There was a time when defiant Las Vegas residents and developers seemed determined to carpet over the entire desert with lush, green grass.
In 1999, the Southern Nevada Water Authority set out to change that attitude with a new program that paid people to rip out their lawns.
Since then, valley homes and businesses have removed enough turf to cover more than 2,600 regulation football fields and saved enough water to fill more than 63,000 Olympic-sized swimming pools.
And that's just one way of visualizing the latest milestone for the authority's Water Smart Landscapes program, a conservation effort unique among Southwestern cities that recently surpassed 150 million square feet of grass converted to desert landscaping.
Authority Conservation Manager Doug Bennett likes to imagine it as a strip of sod 18 inches wide and long enough to wrap three quarters of the way around the globe.
"Another 50 million square feet and we'll circle the Earth," Bennett said.
The cash-for-grass program pays up to $1.50 per square foot to qualifying businesses and residents who convert lawns to water-efficient landscapes.
With numerous conversion projects going on at once, it's hard to know for sure exactly when and where the milestone was reached.
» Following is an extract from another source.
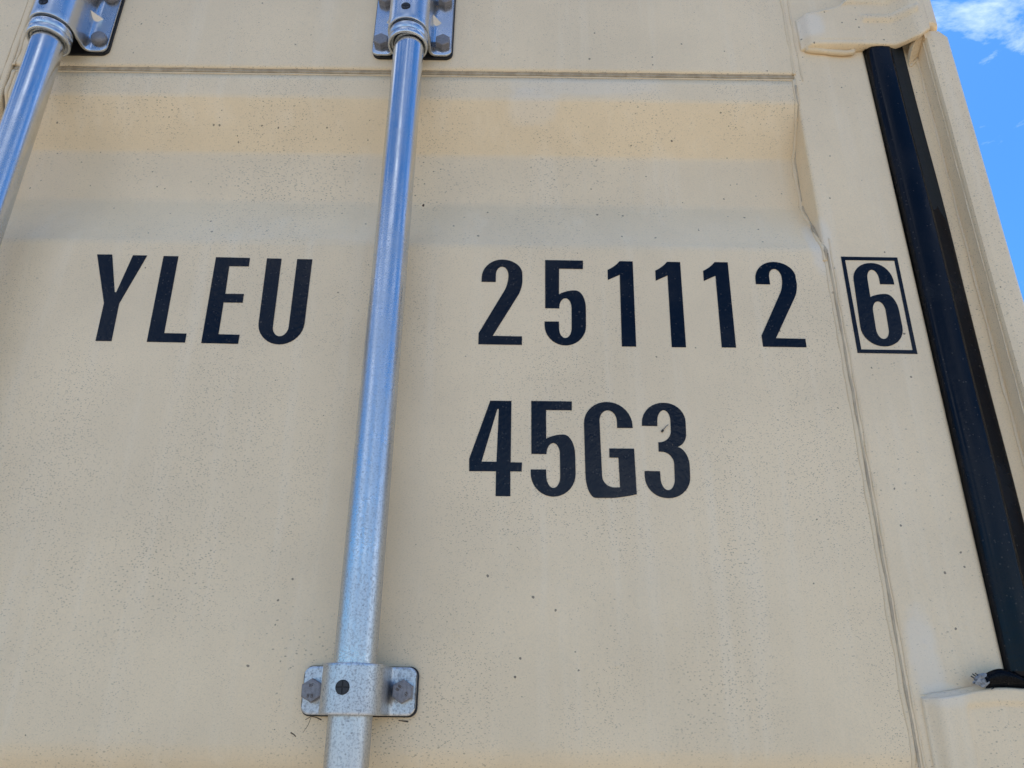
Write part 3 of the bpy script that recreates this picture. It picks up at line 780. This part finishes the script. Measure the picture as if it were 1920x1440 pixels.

Bennett said the golf course at Spanish Trail Country Club is a pretty safe bet.
When told that the 150 million-square-foot mark might have been reached at his golf course, Spanish Trail General Manager Freddie Rohani chuckled and said, "Does that mean that for the next year we don't get a water bill?"
The private, 27-hole course in one of the valley's wealthiest neighborhoods has taken out more than 1 million square feet of turf through a series of large landscape conversions over the past five years.
Rohani said that when the course was built 25 years ago, "it was lush green and water wasn't a problem."
"Nobody would have dreamed of turf conversion," he said. "Time goes by, and we have to change accordingly."
Before the landscaping changes, the country club paid more than $1 million a year for water, including summer bills that regularly topped $160,000 a month.
Last year, the course's water bills totaled about $925,000, a savings of roughly 10 percent, Rohani said.